Такие формулы темны и бессмысленны для того, кто пытается добраться до истины только через мышление, и, если бы он хотел усвоить их всерьез, ему бы не хватило дыхания. Но тот, кто на самом деле познал центр бытия, тот за один долгий выдох сможет увидеть полностью, до самого основания, свое с ним родство и перестанет удивляться тому, что так просто и прозрачно, но передано может быть только через темные формулы. Он поймет, почему мастера дзэн не только избегают разговоров на эту тему, но и считают их опасными и заставляют учеников самим приобретать свой главный опыт, который одномоментно дает ответы на все загадки.

Праведность и любовь

Если преображение через подобный опыт приводит к праведному отношению ко всему сущему, то получается так, как будто вещи сквозь человека склоняются над самими собой, видя самих себя, становясь открытыми для самих себя.
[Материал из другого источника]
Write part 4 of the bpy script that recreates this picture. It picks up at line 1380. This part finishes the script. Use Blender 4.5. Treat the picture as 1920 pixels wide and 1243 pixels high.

Тогда «поет дерево и танцует камень» – но только для совершенного праведника, который может «видеть ушами и слышать глазами». А тот, кто на это способен, тот любит. Только на почве любви произрастает и расцветает эта праведность. Так что получается, что она, принимая каждое существо как то, чем оно является в своей самости, тем не менее не держит его в изоляции и не заставляет застыть. Во всеохватной любви такая праведность оживляет единство бытия, признавая его многообразную различность, в пронзительной праведности эта любовь сквозь образность познает творческое дыхание ЕДИНОГО БЫТИЯ.